In generale la premialità può essere uno strumento incentivante, ma le persone e le organizzazioni saranno spinte al cambiamento da un mercato in rapida evoluzione che richiede saperi e competenze diverse rispetto al passato.

Essere sostenibili al 100% è molto difficile e non sempre le azioni delle imprese in ambito sostenibilità hanno risultati di successo. Qual è il comportamento più corretto nei confronti degli stakeholder in caso di non raggiungimento degli obiettivi prefissati?

È necessario raccontare non solo i successi ma anche le difficoltà affrontate e gli obiettivi che non sono stati raggiunti. In questo modo aumenta la consapevolezza che la sostenibilità è un “percorso” che si sviluppa nel tempo.
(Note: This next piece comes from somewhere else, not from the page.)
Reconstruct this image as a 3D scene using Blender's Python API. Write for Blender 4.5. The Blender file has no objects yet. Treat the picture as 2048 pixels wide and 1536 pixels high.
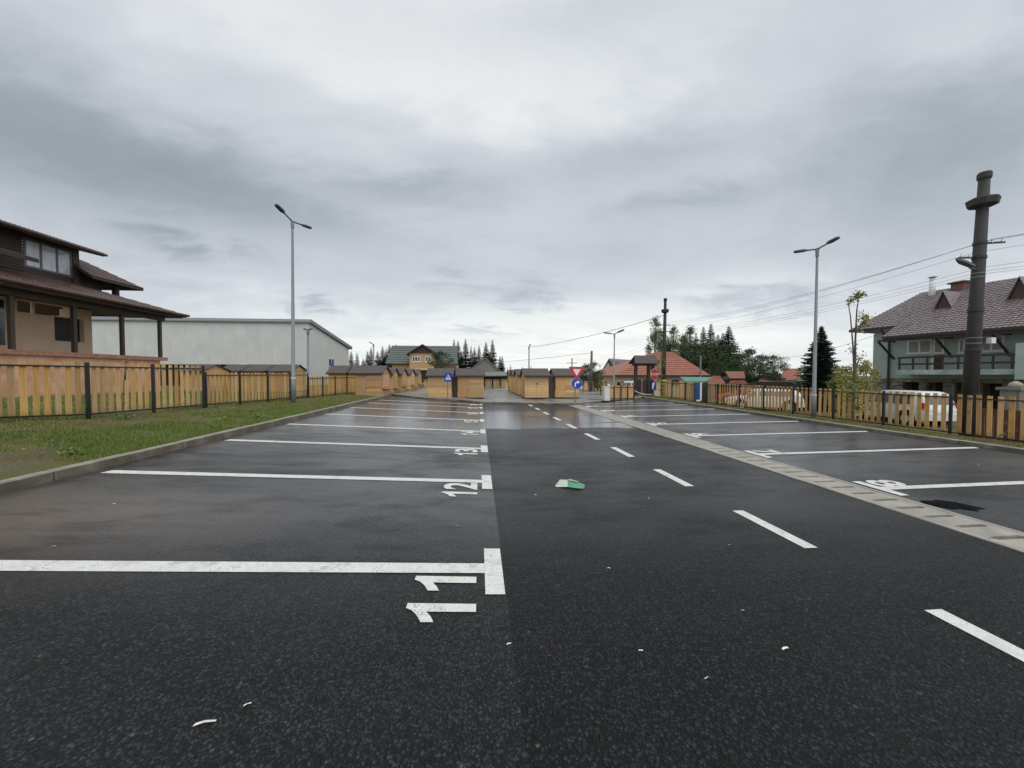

Per fortuna molte organizzazioni hanno capito che la mancanza di coerenza tra il dichiarato e l’agito porta un calo di credibilità con conseguenze gravi anche sul piano economico. 

Intraprendere una strada di eco-sostenibilità può generare anche opportunità e sviluppo. In quale modo Manager, Associazioni e filiere possono intervenire per rendere maturi e consapevoli i diversi settori industriali in cui agiscono, anche in una logica di condivisione di processi virtuosi che facciano da effetto domino sull’economia nel suo insieme?

Solo il dialogo, il confronto, la collaborazione tra i diversi attori sociali consentono un reale miglioramento del sistema in una logica di maggior impegno per la dimensione sociale e ambientale non solo economica.  Sono convinta che è importante rendere le persone consapevoli del ruolo che ognuno gioca nel percorso verso uno sviluppo sempre più sostenibile: per raggiungere questo obiettivo la formazione deve essere considerata una priorità.


[1] Rossella Sobrero è presidente di Koinètica, membro del Consiglio Direttivo di Sustainability Makers – the professional network. Dal 2005 organizza il Salone della CSR e dell’innovazione sociale. È docente di Comunicazione sociale e istituzionale all’Università degli Studi di Milano e di Marketing non convenzionale all’Università Cattolica di Milano.